7. The second risk of tighter financial conditions is well anticipated by financial markets and policymakers in our region and, so far, the U.S. Federal Reserve has communicated its intentions clearly on the path of monetary policy tightening. Compared to the “taper tantrum” five years ago, the U.S. economy now is growing robustly and this will test emerging markets globally, as the robust U.S. economy and rising yields cause investors to rebalance their portfolios and pull capital back to the U.S. Emerging markets in our region have received large capital inflows over the past decade, and some pullback, in line with other emerging markets, is to be expected. The normalisation process need not be disruptive. Emerging market valuations are not as high as they were five years ago. Emerging markets in our region have also wisely taken advantage of the strong capital inflows during the past decade to build up reserve buffers, and implemented macroprudential policies to contain the rise in financial vulnerabilities. This has paid dividends as investors differentiated our region from other emerging market regions this year during episodes of financial market turbulence. Nevertheless, escalating trade tensions could interact with tightening global financial conditions to amplify external shocks to our region, and we have to remain vigilant. In recent months, policymakers in our region have also demonstrated clearly through their pre-emptive, frontloaded and ahead-of-the-curve policy measures that they clearly prioritise financial stability in these uncertain times.

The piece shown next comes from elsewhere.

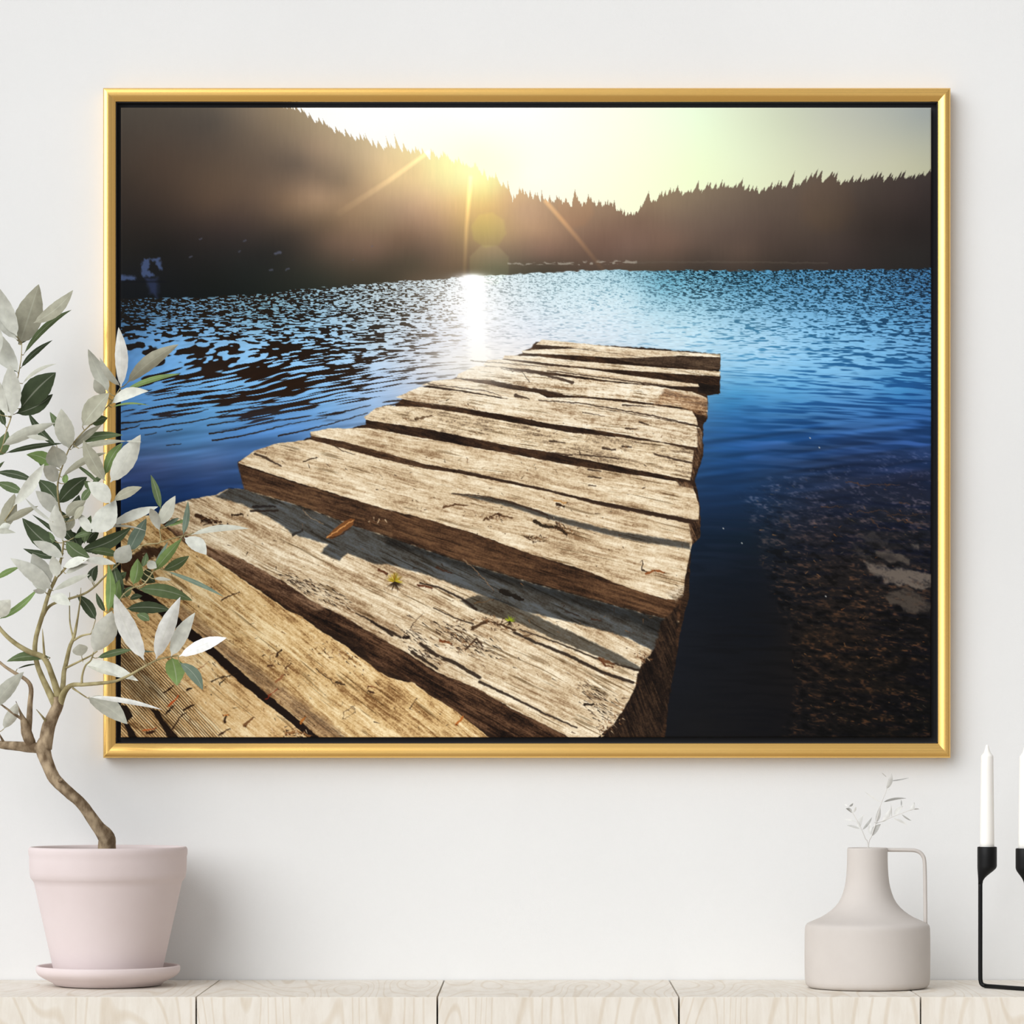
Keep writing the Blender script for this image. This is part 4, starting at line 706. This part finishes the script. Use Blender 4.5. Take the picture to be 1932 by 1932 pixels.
class Foliage:
    def __init__(s): s.v = []; s.f = []; s.c = []; s.a = []
    def leaf(s, B, T, W, col, bend, up=None):
        ax = T-B; ln = ax.length; ax.normalize()
        vd = Vector((0, 1, 0)); sd = ax.cross(vd)
        sd = sd.normalized() if sd.length > 1e-3 else Vector((1, 0, 0))
        nrm = sd.cross(ax).normalized()
        roll = rnd.uniform(-.45, .45)*(.3 if min(col) > .75 else 1); c, s_ = math.cos(roll), math.sin(roll)
        sd2 = sd*c+nrm*s_; nr2 = nrm*c-sd*s_
        n = 18; k = (-1, -.55, 0, .55, 1); b0 = len(s.v); fold = rnd.uniform(.08, .28)*(1 if rnd.random() < .8 else -1)
        arch = rnd.uniform(-.08, .10)*ln*(.4 if min(col) > .75 else 1); ph = rnd.uniform(0, 6)
        pw = rnd.uniform(.82, 1.0)
        for i in range(n+1):
            t = i/n
            w = W/2*(math.sin(math.pi*min(1, t**pw))**.78)*(1.0 if t < .5 else 1-.25*((t-.5)*2)**2)/c
            if t < .07: w = max(w*.5, W*.02)
            ctr = B+ax*ln*t+sd*(bend*4*t*(1-t))+nr2*(arch*4*t*(1-t))
            for q in k:
                ww = w*(1+.025*math.sin(t*40+ph+q*2))
                s.v.append(ctr+sd2*(q*ww)+nr2*(abs(q)*ww*fold)); s.c.append(col); s.a.append(abs(q))
        for i in range(n):
            for j in range(4): a = b0+i*5+j; s.f.append((a, a+1, a+6, a+5))
    def build(s, name, parent_, m, root):
        me = bpy.data.meshes.new(name); me.from_pydata(s.v, [], s.f); me.update()
        a = me.color_attributes.new('tint', 'FLOAT_COLOR', 'POINT')
        a.data.foreach_set('color', [x for c in s.c for x in (*c, 1)])
        b = me.attributes.new('across', 'FLOAT', 'POINT'); b.data.foreach_set('value', s.a)
        o = link(name, me, m, None, True); o.parent = parent_
        if parent_ == root: o.matrix_parent_inverse = Matrix.Translation(-root.location)
        return o
fam_of = [min((n_ for n_ in NODES if n_[3] != 'trunk'), key=lambda n_: (n_[0]-l_[0])**2+(n_[1]-l_[1])**2)[3] for l_ in LEAVES]
grp = list(range(len(LEAVES)))
def root_(i):
    while grp[i] != i: i = grp[i]
    return i
for i in range(len(LEAVES)):      # leaves springing from the same twig end form one cluster
    for j in range(i):
        if fam_of[i] == fam_of[j] and math.hypot(LEAVES[i][0]-LEAVES[j][0], LEAVES[i][1]-LEAVES[j][1]) < 17: grp[root_(i)] = root_(j)
fol = {}; pet = {k: bmesh.new() for k in FAM}; npet = {k: 0 for k in FAM}
OFF = {'w': -.05, 'p': -.03, 'q': -.02, 'm': -.01, 'g': .012, 'd': .03, 'l': -.012, 't': -.005}
for li, (bx, by, tx, ty, w, tone, bend) in enumerate(LEAVES):
    best = min((n_ for n_ in NODES if n_[3] != 'trunk'), key=lambda n_: (n_[0]-bx)**2+(n_[1]-by)**2)
    dist = math.hypot(best[0]-bx, best[1]-by); fam = best[3]
    o_ = OFF[tone]+rnd.uniform(-.012, .012)
    yb = best[2]+o_*min(1, .15+dist/60); yt = min(best[2]+o_+rnd.uniform(-.015, .015), WALL-.062)
    yb = min(yb, WALL-.06)
    B = at(bx, by, yb); T = at(tx, ty, yt); k = S*(1+yb/DIST)
    jt = rnd.uniform(.94, 1.05); c = lin(tuple(min(244, q*jt) for q in PAL[tone]))
    fol.setdefault((fam_of[li], root_(li)), Foliage()).leaf(B, T, w*k, c, bend*k)
    if 2 < dist < 34:
        A = at(best[0], best[1], best[2]); M_ = (A+B)/2+Vector((0, 0, -.0012))
        tube(pet[fam], smoothline([(*A, .0009), (*M_, .0007), (*B, .0007)], 3), 6); npet[fam] += 1
for k_, br in FAM.items():
    for key in fol:
        if key[0] == k_: fol[key].build('leaf_cluster', br, m_leaf, tree)
    if npet[k_]:
        o = obj('leaf_stalks', pet[k_], m_twig, None, True); o.parent = br; o['kind'] = 'stuff'

# ------------------------------------------------------------------ grey jug vase
VY_ = .212; kv = S*(1+VY_/DIST); VC = onto(1636.5, VY_, TOP); zv = lambda py: at(0, py, VY_).z
m_vase = noisy(mat('matt greige stoneware', (203, 196, 190), .8, 0, .15), (197, 190, 184), 14, .3, .7, .08, 500)
vase = thing('jug_vase', 'matt grey jug vase with a thin squared handle on the cabinets', 'vase', VC)
bm = bmesh.new()
prof = [(0, TOP+.001), (104, None), (111, None), (115.5, None), (117.5, None)]
pr = [(0, TOP+.0006), (106*kv, TOP+.0006), (112*kv, TOP+.002), (116*kv, TOP+.006), (117.5*kv, TOP+.012)]
for r, y in ((118, 1835), (118.3, 1800), (118, 1765), (117.6, 1752), (116.4, 1746), (113.5, 1742.5), (109, 1740), (102, 1737), (88, 1731), (78, 1725), (69, 1718.5), (61, 1711), (54.5, 1703), (49.5, 1694), (45.8, 1684), (43, 1674), (41, 1664), (39.6, 1652), (38.8, 1640), (38.2, 1625), (38, 1604)): pr.append((r*kv, zv(y)))
pr += [(37.6*kv, zv(1600.6)), (36.6*kv, zv(1599.4)), (35*kv, zv(1599.6)), (34.2*kv, zv(1601.5)), (34.2*kv, zv(1640)), (38*kv, zv(1670)), (0, zv(1690))]
lathe(bm, pr, VC, 128); obj('body', bm, m_vase, vase, True)
bm = bmesh.new()
hp = [(1669, 1603.4), (1690, 1603.6), (1712, 1603.8), (1726, 1604.6), (1735, 1608), (1741, 1614.5), (1744, 1624), (1745.2, 1650), (1745.6, 1690), (1746, 1715), (1746, 1744)]
hq = smoothline([(*at(x, y, VY_), 3.6*kv) for x, y in hp], 4); tube(bm, hq, 16, True, 0, 1.5)
obj('handle', bm, m_vase, vase, True)

# dried sprigs in the vase
m_dry = mat('silvery dried stem', (216, 213, 208), .7, 0, .2)
def zc4(x, y): return 1452+x/3.63, 1400+y/3.63
def sprig(label, stems, leaves, dy):
    base = at(*zc4(672, 790), VY_+dy)
    t = thing('dried_sprig', label, 'dried sprig', (base.x, base.y, base.z), 'dried sprigs in the jug vase')
    bm = bmesh.new(); nodes = []
    for st in stems:
        pts = [(*at(*zc4(x, y), VY_+dy+dd), r*kv) for x, y, r, dd in st]; tube(bm, smoothline(pts, 5), 8)
        nodes += [(x, y, dd) for x, y, dd in smoothline([(x, y, dd) for x, y, r, dd in st], 6)]
    obj('stem', bm, m_dry, t, True)
    f = Foliage()
    for x0, y0, x1, y1, w, c in leaves:
        n_ = min(nodes, key=lambda q: (q[0]-x0)**2+(q[1]-y0)**2)
        d0 = VY_+dy+n_[2]
        f.leaf(at(*zc4(x0, y0), d0), at(*zc4(x1, y1), d0+rnd.uniform(-.012, .012)), w/3.63*kv, lin((min(c+16, 228), min(c+15, 227), min(c+13, 225))), rnd.choice((-1, 1))*w/3.63*kv*.25)
    f.build('leaves', t, m_leaf, t)
sprig('short dried sprig leaning left out of the grey jug vase', [[(664, 1010, 1.0, 0), (674, 716, .9, 0), (655, 660, .8, 0), (630, 600, .8, 0), (600, 540, .7, .002), (565, 480, .6, .004), (535, 440, .4, .004)]],
      [(620, 595, 528, 570, 16, 176), (600, 548, 512, 530, 10, 205), (612, 590, 642, 498, 34, 208), (635, 602, 702, 514, 18, 170), (565, 486, 522, 455, 20, 150), (545, 442, 572, 418, 14, 150), (572, 482, 592, 442, 16, 214), (535, 440, 510, 428, 8, 215)], .004)
sprig('tall dried sprig leaning right out of the grey jug vase', [[(680, 1010, 1.1, 0), (677, 716, 1.0, 0), (700, 640, .9, 0), (728, 555, .8, 0), (748, 480, .7, .0), (766, 415, .7, .0), (800, 328, .6, .0), (815, 250, .4, .0)], [(728, 558, .8, 0), (790, 535, .7, -.004), (850, 508, .7, -.008), (905, 488, .6, -.01), (962, 466, .5, -.012), (1015, 455, .3, -.012)]],
      [(700, 645, 690, 556, 30, 212), (698, 645, 762, 562, 42, 176), (765, 415, 650, 338, 13, 205), (780, 412, 938, 386, 17, 160), (836, 266, 957, 245, 9, 150), (800, 322, 836, 212, 32, 205), (800, 325, 828, 324, 10, 190), (728, 552, 756, 438, 32, 202), (770, 548, 832, 448, 34, 216), (836, 518, 830, 420, 6, 205),
       (852, 508, 916, 438, 32, 200), (902, 440, 900, 394, 9, 150), (845, 520, 948, 572, 16, 212), (905, 495, 972, 540, 11, 165), (958, 470, 990, 418, 26, 196), (985, 462, 1026, 460, 9, 185), (990, 445, 992, 412, 8, 175), (802, 240, 768, 208, 6, 218), (715, 552, 745, 552, 10, 190)], -.004)

# ------------------------------------------------------------------ candle holder and candles
m_blk = mat('satin black cast iron', (10, 10, 11), .5, 0, .22)
H1, H2 = .207, .133
c1 = onto(1862.4, H1, TOP); c2 = onto(1935, H2, TOP); k1 = S*(1+H1/DIST); k2 = S*(1+H2/DIST)
hold = thing('candle_holder', 'matt black two-armed iron candle holder at the right edge', 'candle holder', onto(1890, .17, TOP))
def cup(cx_, cy_, kk, ax_, ztop, zmid, zlow, r):
    bm = bmesh.new(); n = 48; rings = []
    rows = [(cx_, zlow, 4.1*kk, ax_)]
    steps = []
    for i in range(9):
        t = i/8; e = t*t*(3-2*t)
        steps.append((ax_+(cx_-ax_)*e**1.0, zlow+(zmid-zlow)*(t**.8), (4.1+(r-4.1)*e)*kk))
    steps += [(cx_, zmid+(ztop-zmid)*.5, r*kk), (cx_, ztop-.0012, r*kk), (cx_, ztop-.0003, (r-.6)*kk), (cx_, ztop, (r-1.5)*kk), (cx_, ztop-.0006, (r-3.6)*kk), (cx_, ztop-.010, (r-4)*kk)]
    for x, zz, rr in steps: rings.append([bm.verts.new((x+rr*math.cos(2*math.pi*i/n), cy_+rr*math.sin(2*math.pi*i/n), zz)) for i in range(n)])
    for a, b in zip(rings, rings[1:]):
        for i in range(n): bm.faces.new((a[i], a[(i+1) % n], b[(i+1) % n], b[i]))
    bm.faces.new(rings[0][::-1]); bm.faces.new(rings[-1])
    return obj('cup', bm, m_blk, hold, True)
z1 = lambda py: at(0, py, H1).z
z2 = lambda py: at(0, py, H2).z
ax1 = onto(1849.6, H1, 0).x; ax2 = onto(1936.5, H2, 0).x
cup(c1.x, H1, k1, ax1, z1(1597.5), z1(1634), z1(1668), 18.4)
cup(c2.x, H2, k2, ax2, z2(1600.5), z2(1637), z2(1672), 18.8)
zb_ = TOP+4.2*k1
bm = bmesh.new(); tube(bm, smoothline([(ax1, H1, z1(1662), 4.1*k1), (ax1, H1, z1(1750), 4.1*k1), (ax1, H1, z1(1835), 4.1*k1), (ax1+.0006, H1, zb_+.0075, 4.1*k1), (ax1+.003, H1-.001, zb_+.002, 4.1*k1), (ax1+.009, H1-.004, zb_, 4.1*k1)], 5), 14); obj('arm', bm, m_blk, hold, True)
bm = bmesh.new(); tube(bm, [(ax1+.007, H1-.003, zb_, 4.1*k1), (ax2-.002, H2+.002, zb_, 4.1*k1), (ax2+.002, H2-.0, zb_, 4.1*k1)], 14); obj('base_bar', bm, m_blk, hold, True)
bm = bmesh.new(); tube(bm, [(ax2, H2, z2(1666), 4.1*k2), (ax2, H2, TOP+.003, 4.1*k2), (ax2, H2, TOP+.0004, 4.3*k2)], 14); obj('arm', bm, m_blk, hold, True)
m_wax = mat('ivory white wax', (246, 243, 237), .45, 0, .35)
m_wax.node_tree.nodes['Principled BSDF'].inputs['Subsurface Weight'].default_value = .15
m_wax.node_tree.nodes['Principled BSDF'].inputs['Subsurface Radius'].default_value = (.01, .008, .006)
def candle(cx_, cy_, kk, zf, dy, label):
    bm = bmesh.new(); ys = lambda y: zf(y+dy)
    lathe(bm, [(0, ys(1606)), (13.4*kk, ys(1606)), (13.4*kk, ys(1590)), (13.2*kk, ys(1560)), (12.6*kk, ys(1500)), (12.0*kk, ys(1450)), (11.8*kk, ys(1428)), (11.4*kk, ys(1425.6)), (9*kk, ys(1423)), (6*kk, ys(1418.5)), (4*kk, ys(1412)), (2.7*kk, ys(1407)), (1.6*kk, ys(1405.4)), (0, ys(1405))], (cx_, cy_), 48)
    o = obj('taper_candle', bm, m_wax, None, True, origin=(cx_, cy_, ys(1606))); tag(o, label, 'candle', 'taper candles in the black holder')
candle(c1.x, H1, k1, z1, 0, 'white taper candle fully in view in the left cup of the black holder')
candle(c2.x, H2, k2, z2, 1, 'white taper candle cut off by the right edge, in the right cup')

8 As Director of AMRO supporting the regional financial safety net of CMIM, it is our mandate to always keep an eye on the risks and stand ready with our policy advice. My message today is that it is not too late for the policymakers gathering in Bali next week to steer the global economy in the right direction. We hope that when we look back this time next year, we can look back at another year of shared prosperity.

Thank you, and I wish you all a fruitful seminar ahead.